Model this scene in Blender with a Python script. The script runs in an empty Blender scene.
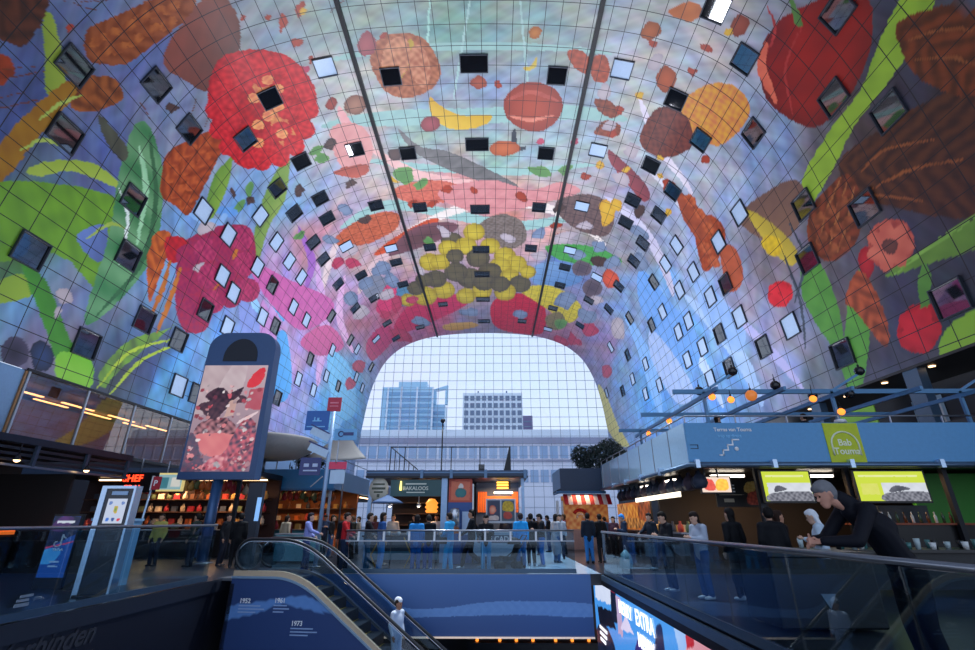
import bpy, bmesh, math, random
import numpy as np
from mathutils import Vector, Matrix
random.seed(7)
SC = bpy.context.scene
COL = SC.collection
PI = math.pi
BASE="""12.2 19.4 465585;21.5 22.9 69739f;13.2 24.5 5a689c;21.0 26.8 828ca6;29.0 24.7 96a0a5;31.8 32.3 b9beb9;28.6 35.8 c3c3c3;35.0 25.3 96aaa0;21.1 37.8 78a0cd;12.6 33.4 78a0c8;3.0 24.1 78aad7;1.3 26.2 82788f;11.2 42.3 7d96cd;7.6 42.7 6ea5dc;2.0 38.0 64aadc;2.8 35.2 4b5578;0.4 32.1 46505a;6.0 22.7 5a8040;17.9 48.7 bea0d2;17.2 55.6 b996cd;12.1 56.7 c3a5d7;9.2 65.8 96a0d7;16.3 64.2 c882b4;20.7 63.0 c396be;15.1 75.2 64afdc;12.2 83.9 5fb4e1;8.7 72.7 5aaadc;24.1 49.0 c88c96;24.9 54.8 beafbe;24.4 62.9 c3a0be;23.8 73.2 b4788c;24.7 41.8 8cafcd;40.4 25.8 96aaa0;44.3 26.8 82aa9b;50.0 26.0 96afa5;54.2 27.5 96a5a0;42.9 32.7 96a5b4;48.5 32.8 96a5b9;54.3 34.8 91a5b4;34.4 32.9 cdc8b9;34.4 36.6 dcb4aa;40.3 37.4 96b4aa;48.6 42.1 96b9aa;55.0 40.1 a5b9b9;37.0 44.7 c8b9af;43.9 46.3 dc9691;51.1 47.2 d7a59b;55.9 46.6 beb4aa;40.6 54.4 cdaaa5;48.8 53.5 d78c82;34.3 59.5 beaaa5;54.5 57.8 d7aaa5;58.3 65.4 6482b4;62.0 52.6 968c82;29.7 59.8 c8a5a0;30.8 78.3 c85a6e;35.4 85.9 be6482;45.4 78.5 a08c96;45.1 90.4 8c8296;59.2 87.3 aa6e82;60.2 28.5 c3c3c3;62.2 31.9 bec3be;64.1 25.5 beb9b9;59.3 25.2 aab4b4;69.2 35.7 b9bec8;74.9 29.6 879bbe;72.5 28.8 8ca0be;74.4 33.9 aabedc;62.3 35.4 bec3c3;63.0 45.8 a5a0b4;67.2 50.3 9696a0;66.0 56.6 9696a0;70.2 62.2 82a0c8;72.3 52.3 82b4e1;74.0 44.7 aab9d7;79.0 55.9 64a5e1;80.9 47.9 78b4e6;78.2 46.0 96b9e1;84.8 43.5 87b4e1;87.7 47.6 6ea5dc;80.7 38.8 a0a0b9;85.4 36.8 aaa5c3;88.4 35.6 a5afd2;90.7 33.1 6e7882;82.6 67.0 5fa5e1;76.1 78.0 78a5d2;72.1 78.9 a082aa;79.9 34.8 82787f;83.7 32.8 827d8c;86.8 28.0 645a5a;92.1 28.0 4b5064;89.4 28.4 464150;86.8 21.9 3c3e50;88.4 24.8 3e4055;84.0 19.8 3c2d28;80.7 22.0 463732;79.8 24.9 554b4b;82.1 17.7 322d37;77.1 18.4 3c3c4b;89.8 21.7 37414b;77.6 31.7 7d5f50"""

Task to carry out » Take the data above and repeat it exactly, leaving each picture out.

Response to this task »
Model this scene in Blender with a Python script. The script runs in an empty Blender scene.
import bpy, bmesh, math, random
import numpy as np
from mathutils import Vector, Matrix
random.seed(7)
SC = bpy.context.scene
COL = SC.collection
PI = math.pi
BASE="""12.2 19.4 465585;21.5 22.9 69739f;13.2 24.5 5a689c;21.0 26.8 828ca6;29.0 24.7 96a0a5;31.8 32.3 b9beb9;28.6 35.8 c3c3c3;35.0 25.3 96aaa0;21.1 37.8 78a0cd;12.6 33.4 78a0c8;3.0 24.1 78aad7;1.3 26.2 82788f;11.2 42.3 7d96cd;7.6 42.7 6ea5dc;2.0 38.0 64aadc;2.8 35.2 4b5578;0.4 32.1 46505a;6.0 22.7 5a8040;17.9 48.7 bea0d2;17.2 55.6 b996cd;12.1 56.7 c3a5d7;9.2 65.8 96a0d7;16.3 64.2 c882b4;20.7 63.0 c396be;15.1 75.2 64afdc;12.2 83.9 5fb4e1;8.7 72.7 5aaadc;24.1 49.0 c88c96;24.9 54.8 beafbe;24.4 62.9 c3a0be;23.8 73.2 b4788c;24.7 41.8 8cafcd;40.4 25.8 96aaa0;44.3 26.8 82aa9b;50.0 26.0 96afa5;54.2 27.5 96a5a0;42.9 32.7 96a5b4;48.5 32.8 96a5b9;54.3 34.8 91a5b4;34.4 32.9 cdc8b9;34.4 36.6 dcb4aa;40.3 37.4 96b4aa;48.6 42.1 96b9aa;55.0 40.1 a5b9b9;37.0 44.7 c8b9af;43.9 46.3 dc9691;51.1 47.2 d7a59b;55.9 46.6 beb4aa;40.6 54.4 cdaaa5;48.8 53.5 d78c82;34.3 59.5 beaaa5;54.5 57.8 d7aaa5;58.3 65.4 6482b4;62.0 52.6 968c82;29.7 59.8 c8a5a0;30.8 78.3 c85a6e;35.4 85.9 be6482;45.4 78.5 a08c96;45.1 90.4 8c8296;59.2 87.3 aa6e82;60.2 28.5 c3c3c3;62.2 31.9 bec3be;64.1 25.5 beb9b9;59.3 25.2 aab4b4;69.2 35.7 b9bec8;74.9 29.6 879bbe;72.5 28.8 8ca0be;74.4 33.9 aabedc;62.3 35.4 bec3c3;63.0 45.8 a5a0b4;67.2 50.3 9696a0;66.0 56.6 9696a0;70.2 62.2 82a0c8;72.3 52.3 82b4e1;74.0 44.7 aab9d7;79.0 55.9 64a5e1;80.9 47.9 78b4e6;78.2 46.0 96b9e1;84.8 43.5 87b4e1;87.7 47.6 6ea5dc;80.7 38.8 a0a0b9;85.4 36.8 aaa5c3;88.4 35.6 a5afd2;90.7 33.1 6e7882;82.6 67.0 5fa5e1;76.1 78.0 78a5d2;72.1 78.9 a082aa;79.9 34.8 82787f;83.7 32.8 827d8c;86.8 28.0 645a5a;92.1 28.0 4b5064;89.4 28.4 464150;86.8 21.9 3c3e50;88.4 24.8 3e4055;84.0 19.8 3c2d28;80.7 22.0 463732;79.8 24.9 554b4b;82.1 17.7 322d37;77.1 18.4 3c3c4b;89.8 21.7 37414b;77.6 31.7 7d5f50"""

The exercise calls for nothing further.